%%

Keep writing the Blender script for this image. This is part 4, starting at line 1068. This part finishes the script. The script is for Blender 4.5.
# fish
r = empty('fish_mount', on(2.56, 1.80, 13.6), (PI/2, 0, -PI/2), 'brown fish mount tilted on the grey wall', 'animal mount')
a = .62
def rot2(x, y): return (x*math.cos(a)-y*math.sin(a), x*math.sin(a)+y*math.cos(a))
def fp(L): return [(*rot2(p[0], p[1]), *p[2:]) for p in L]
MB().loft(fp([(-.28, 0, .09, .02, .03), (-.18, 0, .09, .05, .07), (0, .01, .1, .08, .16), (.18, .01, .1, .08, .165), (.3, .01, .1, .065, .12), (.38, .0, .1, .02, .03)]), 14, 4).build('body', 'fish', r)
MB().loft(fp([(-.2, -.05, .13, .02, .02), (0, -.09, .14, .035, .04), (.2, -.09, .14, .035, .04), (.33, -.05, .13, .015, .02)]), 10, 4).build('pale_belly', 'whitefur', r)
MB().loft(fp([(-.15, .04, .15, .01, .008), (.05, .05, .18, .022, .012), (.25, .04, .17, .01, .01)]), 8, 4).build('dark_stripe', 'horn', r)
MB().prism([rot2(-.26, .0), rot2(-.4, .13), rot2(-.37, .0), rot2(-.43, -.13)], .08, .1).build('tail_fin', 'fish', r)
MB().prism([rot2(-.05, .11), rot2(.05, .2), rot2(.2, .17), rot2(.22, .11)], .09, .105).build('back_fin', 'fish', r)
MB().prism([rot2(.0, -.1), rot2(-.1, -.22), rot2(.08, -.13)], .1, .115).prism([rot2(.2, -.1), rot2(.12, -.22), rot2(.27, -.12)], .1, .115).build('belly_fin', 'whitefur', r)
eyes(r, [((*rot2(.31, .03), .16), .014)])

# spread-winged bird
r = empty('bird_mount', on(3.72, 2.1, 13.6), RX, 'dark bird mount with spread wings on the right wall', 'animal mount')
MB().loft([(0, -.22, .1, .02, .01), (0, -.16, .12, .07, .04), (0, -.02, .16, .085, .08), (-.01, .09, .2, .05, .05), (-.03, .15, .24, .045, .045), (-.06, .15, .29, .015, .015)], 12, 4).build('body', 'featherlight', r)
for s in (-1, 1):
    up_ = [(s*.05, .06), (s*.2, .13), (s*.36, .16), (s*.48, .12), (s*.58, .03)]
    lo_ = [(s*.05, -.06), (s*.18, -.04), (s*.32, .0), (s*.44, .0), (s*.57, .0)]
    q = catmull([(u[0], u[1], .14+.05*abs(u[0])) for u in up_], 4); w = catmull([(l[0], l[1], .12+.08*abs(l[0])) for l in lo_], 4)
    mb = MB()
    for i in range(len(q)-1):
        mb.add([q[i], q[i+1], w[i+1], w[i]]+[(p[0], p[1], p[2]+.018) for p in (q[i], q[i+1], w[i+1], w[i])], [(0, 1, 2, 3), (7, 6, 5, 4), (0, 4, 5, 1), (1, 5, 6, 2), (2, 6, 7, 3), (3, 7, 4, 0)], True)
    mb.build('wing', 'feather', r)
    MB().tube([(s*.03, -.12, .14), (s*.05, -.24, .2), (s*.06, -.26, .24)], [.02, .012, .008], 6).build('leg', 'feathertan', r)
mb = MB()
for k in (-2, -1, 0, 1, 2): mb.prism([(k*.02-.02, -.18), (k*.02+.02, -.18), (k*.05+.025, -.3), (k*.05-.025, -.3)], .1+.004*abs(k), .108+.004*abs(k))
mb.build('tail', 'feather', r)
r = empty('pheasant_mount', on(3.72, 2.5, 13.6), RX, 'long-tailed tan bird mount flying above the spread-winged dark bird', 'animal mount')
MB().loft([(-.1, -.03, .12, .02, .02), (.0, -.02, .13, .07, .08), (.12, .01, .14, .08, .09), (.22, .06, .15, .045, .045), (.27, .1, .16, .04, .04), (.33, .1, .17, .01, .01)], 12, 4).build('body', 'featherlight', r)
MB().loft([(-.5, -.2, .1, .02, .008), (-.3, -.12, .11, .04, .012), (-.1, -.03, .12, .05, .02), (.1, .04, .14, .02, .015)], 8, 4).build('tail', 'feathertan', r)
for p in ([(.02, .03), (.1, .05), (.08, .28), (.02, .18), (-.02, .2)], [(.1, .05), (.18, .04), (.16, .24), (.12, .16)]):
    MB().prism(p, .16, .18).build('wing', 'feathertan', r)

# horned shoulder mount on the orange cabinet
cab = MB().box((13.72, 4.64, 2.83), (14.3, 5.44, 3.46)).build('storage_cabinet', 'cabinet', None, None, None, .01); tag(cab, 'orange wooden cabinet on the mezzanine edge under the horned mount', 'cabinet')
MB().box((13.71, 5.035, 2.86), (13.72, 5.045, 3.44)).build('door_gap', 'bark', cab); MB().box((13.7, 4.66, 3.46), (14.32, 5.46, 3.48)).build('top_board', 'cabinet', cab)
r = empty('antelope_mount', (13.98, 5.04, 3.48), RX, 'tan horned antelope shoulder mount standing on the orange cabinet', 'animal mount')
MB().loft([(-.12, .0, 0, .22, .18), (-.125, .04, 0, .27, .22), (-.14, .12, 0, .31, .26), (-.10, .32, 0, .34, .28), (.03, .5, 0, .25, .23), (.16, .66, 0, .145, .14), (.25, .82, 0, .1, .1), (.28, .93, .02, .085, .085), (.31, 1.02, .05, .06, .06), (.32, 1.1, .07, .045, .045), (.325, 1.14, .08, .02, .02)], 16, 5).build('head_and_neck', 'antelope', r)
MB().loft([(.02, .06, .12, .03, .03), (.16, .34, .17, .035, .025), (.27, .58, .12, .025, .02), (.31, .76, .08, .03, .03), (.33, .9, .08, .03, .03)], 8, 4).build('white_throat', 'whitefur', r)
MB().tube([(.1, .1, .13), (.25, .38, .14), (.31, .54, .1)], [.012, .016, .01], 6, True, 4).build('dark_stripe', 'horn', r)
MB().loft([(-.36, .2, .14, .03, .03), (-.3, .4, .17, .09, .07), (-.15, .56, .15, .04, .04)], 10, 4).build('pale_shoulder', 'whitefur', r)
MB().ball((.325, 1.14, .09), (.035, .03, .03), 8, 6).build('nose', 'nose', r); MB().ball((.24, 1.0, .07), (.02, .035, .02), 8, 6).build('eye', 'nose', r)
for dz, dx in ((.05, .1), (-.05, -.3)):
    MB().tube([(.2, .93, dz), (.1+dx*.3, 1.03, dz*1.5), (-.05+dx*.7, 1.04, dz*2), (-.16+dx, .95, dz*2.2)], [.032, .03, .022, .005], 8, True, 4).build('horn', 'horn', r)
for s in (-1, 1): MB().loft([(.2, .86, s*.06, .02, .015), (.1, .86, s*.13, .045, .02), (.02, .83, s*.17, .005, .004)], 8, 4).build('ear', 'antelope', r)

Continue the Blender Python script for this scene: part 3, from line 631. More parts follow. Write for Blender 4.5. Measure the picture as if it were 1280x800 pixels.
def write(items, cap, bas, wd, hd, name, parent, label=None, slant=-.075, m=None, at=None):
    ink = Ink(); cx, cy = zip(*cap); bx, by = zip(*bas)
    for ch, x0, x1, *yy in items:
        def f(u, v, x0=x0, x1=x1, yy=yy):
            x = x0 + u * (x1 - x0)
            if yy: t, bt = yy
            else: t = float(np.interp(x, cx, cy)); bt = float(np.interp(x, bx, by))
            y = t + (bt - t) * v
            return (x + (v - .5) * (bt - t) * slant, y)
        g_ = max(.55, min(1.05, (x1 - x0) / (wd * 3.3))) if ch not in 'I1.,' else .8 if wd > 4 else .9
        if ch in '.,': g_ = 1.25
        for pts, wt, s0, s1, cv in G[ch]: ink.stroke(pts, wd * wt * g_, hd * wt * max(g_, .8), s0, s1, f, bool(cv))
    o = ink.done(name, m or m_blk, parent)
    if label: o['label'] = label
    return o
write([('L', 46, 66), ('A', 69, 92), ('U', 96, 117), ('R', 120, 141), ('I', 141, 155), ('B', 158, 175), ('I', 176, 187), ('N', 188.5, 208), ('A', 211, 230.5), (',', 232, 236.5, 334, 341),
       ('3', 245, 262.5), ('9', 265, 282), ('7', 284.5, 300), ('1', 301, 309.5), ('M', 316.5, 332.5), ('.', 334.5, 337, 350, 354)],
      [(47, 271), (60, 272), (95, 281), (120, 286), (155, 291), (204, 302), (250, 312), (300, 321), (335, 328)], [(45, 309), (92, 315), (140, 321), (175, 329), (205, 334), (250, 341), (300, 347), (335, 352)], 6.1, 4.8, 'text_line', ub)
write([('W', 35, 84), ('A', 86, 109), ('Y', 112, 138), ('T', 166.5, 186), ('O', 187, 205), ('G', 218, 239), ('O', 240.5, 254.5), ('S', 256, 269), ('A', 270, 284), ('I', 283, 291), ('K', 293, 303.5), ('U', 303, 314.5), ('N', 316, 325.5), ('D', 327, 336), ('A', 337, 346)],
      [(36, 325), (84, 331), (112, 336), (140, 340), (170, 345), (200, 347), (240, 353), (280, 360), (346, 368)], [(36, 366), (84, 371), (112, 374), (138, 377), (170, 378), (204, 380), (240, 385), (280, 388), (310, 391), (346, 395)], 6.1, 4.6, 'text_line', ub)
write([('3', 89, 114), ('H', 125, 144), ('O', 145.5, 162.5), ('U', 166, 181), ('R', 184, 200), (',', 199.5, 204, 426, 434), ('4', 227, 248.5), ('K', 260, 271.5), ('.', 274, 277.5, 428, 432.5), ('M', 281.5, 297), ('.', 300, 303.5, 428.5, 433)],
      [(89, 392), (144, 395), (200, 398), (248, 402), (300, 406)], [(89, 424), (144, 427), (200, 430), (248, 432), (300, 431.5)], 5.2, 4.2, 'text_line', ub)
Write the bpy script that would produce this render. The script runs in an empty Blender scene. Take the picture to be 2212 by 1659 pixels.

%%

▶ _STATED TASK_: Among the lines above, count those containing the word "this" and give nothing but the result.

▶ _TASK ANSWER_: 3